-- Start --
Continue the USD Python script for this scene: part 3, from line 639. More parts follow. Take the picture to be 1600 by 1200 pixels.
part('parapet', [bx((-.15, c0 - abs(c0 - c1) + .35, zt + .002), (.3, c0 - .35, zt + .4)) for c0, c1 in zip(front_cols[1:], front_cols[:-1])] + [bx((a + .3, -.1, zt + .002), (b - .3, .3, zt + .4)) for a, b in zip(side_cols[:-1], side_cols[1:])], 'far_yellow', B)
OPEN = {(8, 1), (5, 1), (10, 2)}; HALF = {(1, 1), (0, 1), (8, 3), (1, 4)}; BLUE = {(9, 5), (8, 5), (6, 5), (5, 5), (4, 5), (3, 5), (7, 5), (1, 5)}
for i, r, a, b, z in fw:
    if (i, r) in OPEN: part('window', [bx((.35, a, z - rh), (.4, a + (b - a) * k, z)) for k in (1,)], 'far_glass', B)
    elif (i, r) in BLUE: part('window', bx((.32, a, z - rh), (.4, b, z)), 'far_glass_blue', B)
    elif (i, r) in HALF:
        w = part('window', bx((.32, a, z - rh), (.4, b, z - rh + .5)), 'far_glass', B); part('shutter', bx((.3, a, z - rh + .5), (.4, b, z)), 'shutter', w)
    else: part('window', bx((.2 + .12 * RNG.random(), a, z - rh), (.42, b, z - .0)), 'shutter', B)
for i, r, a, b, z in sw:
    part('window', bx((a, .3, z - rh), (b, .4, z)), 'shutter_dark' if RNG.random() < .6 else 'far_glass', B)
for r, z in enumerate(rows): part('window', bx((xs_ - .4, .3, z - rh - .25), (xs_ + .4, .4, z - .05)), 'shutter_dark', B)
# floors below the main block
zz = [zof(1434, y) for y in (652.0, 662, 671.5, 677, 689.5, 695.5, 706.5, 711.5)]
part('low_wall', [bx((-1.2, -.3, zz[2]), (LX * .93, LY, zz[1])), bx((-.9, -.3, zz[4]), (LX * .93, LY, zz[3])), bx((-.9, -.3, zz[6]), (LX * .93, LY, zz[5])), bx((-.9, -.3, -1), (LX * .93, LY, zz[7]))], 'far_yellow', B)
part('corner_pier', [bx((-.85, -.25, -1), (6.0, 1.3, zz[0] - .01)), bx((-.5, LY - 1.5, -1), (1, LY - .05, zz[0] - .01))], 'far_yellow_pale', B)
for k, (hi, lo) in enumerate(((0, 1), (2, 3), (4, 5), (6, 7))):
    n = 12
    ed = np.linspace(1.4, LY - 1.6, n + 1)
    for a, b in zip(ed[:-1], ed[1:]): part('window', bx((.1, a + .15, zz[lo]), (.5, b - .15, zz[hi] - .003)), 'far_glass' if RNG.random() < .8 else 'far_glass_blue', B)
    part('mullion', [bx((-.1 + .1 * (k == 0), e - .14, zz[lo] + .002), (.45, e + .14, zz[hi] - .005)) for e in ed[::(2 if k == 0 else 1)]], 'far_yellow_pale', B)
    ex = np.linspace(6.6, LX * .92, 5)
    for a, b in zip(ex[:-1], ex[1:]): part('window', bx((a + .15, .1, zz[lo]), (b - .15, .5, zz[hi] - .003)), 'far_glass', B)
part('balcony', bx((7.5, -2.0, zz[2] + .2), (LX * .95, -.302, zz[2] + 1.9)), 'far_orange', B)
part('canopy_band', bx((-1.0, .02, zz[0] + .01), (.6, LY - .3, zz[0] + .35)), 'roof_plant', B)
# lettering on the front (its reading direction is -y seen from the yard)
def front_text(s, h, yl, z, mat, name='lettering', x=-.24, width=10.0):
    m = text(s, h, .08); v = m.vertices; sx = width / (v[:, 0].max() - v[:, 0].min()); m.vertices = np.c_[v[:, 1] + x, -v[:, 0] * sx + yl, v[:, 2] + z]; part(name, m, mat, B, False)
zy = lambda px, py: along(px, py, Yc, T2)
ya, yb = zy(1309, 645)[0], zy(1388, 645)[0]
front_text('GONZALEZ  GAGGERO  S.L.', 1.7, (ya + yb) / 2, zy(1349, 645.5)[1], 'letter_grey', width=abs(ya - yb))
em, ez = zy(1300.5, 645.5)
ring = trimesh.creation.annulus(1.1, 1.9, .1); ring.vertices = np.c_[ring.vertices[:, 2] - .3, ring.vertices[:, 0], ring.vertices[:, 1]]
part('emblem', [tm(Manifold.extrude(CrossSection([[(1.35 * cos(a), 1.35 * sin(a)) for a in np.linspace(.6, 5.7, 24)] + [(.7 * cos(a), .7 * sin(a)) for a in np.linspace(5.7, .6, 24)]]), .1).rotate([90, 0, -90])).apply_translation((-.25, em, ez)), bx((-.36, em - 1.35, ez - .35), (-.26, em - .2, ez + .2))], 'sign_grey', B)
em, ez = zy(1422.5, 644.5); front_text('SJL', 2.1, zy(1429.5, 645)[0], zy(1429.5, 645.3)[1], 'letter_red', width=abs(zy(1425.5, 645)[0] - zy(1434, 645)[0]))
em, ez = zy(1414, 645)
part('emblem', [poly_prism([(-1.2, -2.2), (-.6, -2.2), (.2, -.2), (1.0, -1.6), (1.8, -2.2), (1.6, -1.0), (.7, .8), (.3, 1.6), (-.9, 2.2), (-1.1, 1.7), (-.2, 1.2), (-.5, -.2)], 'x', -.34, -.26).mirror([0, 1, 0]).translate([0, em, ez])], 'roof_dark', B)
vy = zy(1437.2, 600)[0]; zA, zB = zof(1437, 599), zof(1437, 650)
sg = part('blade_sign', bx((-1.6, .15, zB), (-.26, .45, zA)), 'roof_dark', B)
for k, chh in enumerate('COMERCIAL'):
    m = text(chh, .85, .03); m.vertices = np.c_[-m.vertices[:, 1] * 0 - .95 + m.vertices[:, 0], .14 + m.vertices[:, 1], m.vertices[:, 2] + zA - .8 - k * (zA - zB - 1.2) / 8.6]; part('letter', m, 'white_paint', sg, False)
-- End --
Repeat the listing exactly, from its first line to its last.

**RESPONSE FOR THIS EXERCISE**
Continue the USD Python script for this scene: part 3, from line 639. More parts follow. Take the picture to be 1600 by 1200 pixels.
part('parapet', [bx((-.15, c0 - abs(c0 - c1) + .35, zt + .002), (.3, c0 - .35, zt + .4)) for c0, c1 in zip(front_cols[1:], front_cols[:-1])] + [bx((a + .3, -.1, zt + .002), (b - .3, .3, zt + .4)) for a, b in zip(side_cols[:-1], side_cols[1:])], 'far_yellow', B)
OPEN = {(8, 1), (5, 1), (10, 2)}; HALF = {(1, 1), (0, 1), (8, 3), (1, 4)}; BLUE = {(9, 5), (8, 5), (6, 5), (5, 5), (4, 5), (3, 5), (7, 5), (1, 5)}
for i, r, a, b, z in fw:
    if (i, r) in OPEN: part('window', [bx((.35, a, z - rh), (.4, a + (b - a) * k, z)) for k in (1,)], 'far_glass', B)
    elif (i, r) in BLUE: part('window', bx((.32, a, z - rh), (.4, b, z)), 'far_glass_blue', B)
    elif (i, r) in HALF:
        w = part('window', bx((.32, a, z - rh), (.4, b, z - rh + .5)), 'far_glass', B); part('shutter', bx((.3, a, z - rh + .5), (.4, b, z)), 'shutter', w)
    else: part('window', bx((.2 + .12 * RNG.random(), a, z - rh), (.42, b, z - .0)), 'shutter', B)
for i, r, a, b, z in sw:
    part('window', bx((a, .3, z - rh), (b, .4, z)), 'shutter_dark' if RNG.random() < .6 else 'far_glass', B)
for r, z in enumerate(rows): part('window', bx((xs_ - .4, .3, z - rh - .25), (xs_ + .4, .4, z - .05)), 'shutter_dark', B)
# floors below the main block
zz = [zof(1434, y) for y in (652.0, 662, 671.5, 677, 689.5, 695.5, 706.5, 711.5)]
part('low_wall', [bx((-1.2, -.3, zz[2]), (LX * .93, LY, zz[1])), bx((-.9, -.3, zz[4]), (LX * .93, LY, zz[3])), bx((-.9, -.3, zz[6]), (LX * .93, LY, zz[5])), bx((-.9, -.3, -1), (LX * .93, LY, zz[7]))], 'far_yellow', B)
part('corner_pier', [bx((-.85, -.25, -1), (6.0, 1.3, zz[0] - .01)), bx((-.5, LY - 1.5, -1), (1, LY - .05, zz[0] - .01))], 'far_yellow_pale', B)
for k, (hi, lo) in enumerate(((0, 1), (2, 3), (4, 5), (6, 7))):
    n = 12
    ed = np.linspace(1.4, LY - 1.6, n + 1)
    for a, b in zip(ed[:-1], ed[1:]): part('window', bx((.1, a + .15, zz[lo]), (.5, b - .15, zz[hi] - .003)), 'far_glass' if RNG.random() < .8 else 'far_glass_blue', B)
    part('mullion', [bx((-.1 + .1 * (k == 0), e - .14, zz[lo] + .002), (.45, e + .14, zz[hi] - .005)) for e in ed[::(2 if k == 0 else 1)]], 'far_yellow_pale', B)
    ex = np.linspace(6.6, LX * .92, 5)
    for a, b in zip(ex[:-1], ex[1:]): part('window', bx((a + .15, .1, zz[lo]), (b - .15, .5, zz[hi] - .003)), 'far_glass', B)
part('balcony', bx((7.5, -2.0, zz[2] + .2), (LX * .95, -.302, zz[2] + 1.9)), 'far_orange', B)
part('canopy_band', bx((-1.0, .02, zz[0] + .01), (.6, LY - .3, zz[0] + .35)), 'roof_plant', B)
# lettering on the front (its reading direction is -y seen from the yard)
def front_text(s, h, yl, z, mat, name='lettering', x=-.24, width=10.0):
    m = text(s, h, .08); v = m.vertices; sx = width / (v[:, 0].max() - v[:, 0].min()); m.vertices = np.c_[v[:, 1] + x, -v[:, 0] * sx + yl, v[:, 2] + z]; part(name, m, mat, B, False)
zy = lambda px, py: along(px, py, Yc, T2)
ya, yb = zy(1309, 645)[0], zy(1388, 645)[0]
front_text('GONZALEZ  GAGGERO  S.L.', 1.7, (ya + yb) / 2, zy(1349, 645.5)[1], 'letter_grey', width=abs(ya - yb))
em, ez = zy(1300.5, 645.5)
ring = trimesh.creation.annulus(1.1, 1.9, .1); ring.vertices = np.c_[ring.vertices[:, 2] - .3, ring.vertices[:, 0], ring.vertices[:, 1]]
part('emblem', [tm(Manifold.extrude(CrossSection([[(1.35 * cos(a), 1.35 * sin(a)) for a in np.linspace(.6, 5.7, 24)] + [(.7 * cos(a), .7 * sin(a)) for a in np.linspace(5.7, .6, 24)]]), .1).rotate([90, 0, -90])).apply_translation((-.25, em, ez)), bx((-.36, em - 1.35, ez - .35), (-.26, em - .2, ez + .2))], 'sign_grey', B)
em, ez = zy(1422.5, 644.5); front_text('SJL', 2.1, zy(1429.5, 645)[0], zy(1429.5, 645.3)[1], 'letter_red', width=abs(zy(1425.5, 645)[0] - zy(1434, 645)[0]))
em, ez = zy(1414, 645)
part('emblem', [poly_prism([(-1.2, -2.2), (-.6, -2.2), (.2, -.2), (1.0, -1.6), (1.8, -2.2), (1.6, -1.0), (.7, .8), (.3, 1.6), (-.9, 2.2), (-1.1, 1.7), (-.2, 1.2), (-.5, -.2)], 'x', -.34, -.26).mirror([0, 1, 0]).translate([0, em, ez])], 'roof_dark', B)
vy = zy(1437.2, 600)[0]; zA, zB = zof(1437, 599), zof(1437, 650)
sg = part('blade_sign', bx((-1.6, .15, zB), (-.26, .45, zA)), 'roof_dark', B)
for k, chh in enumerate('COMERCIAL'):
    m = text(chh, .85, .03); m.vertices = np.c_[-m.vertices[:, 1] * 0 - .95 + m.vertices[:, 0], .14 + m.vertices[:, 1], m.vertices[:, 2] + zA - .8 - k * (zA - zB - 1.2) / 8.6]; part('letter', m, 'white_paint', sg, False)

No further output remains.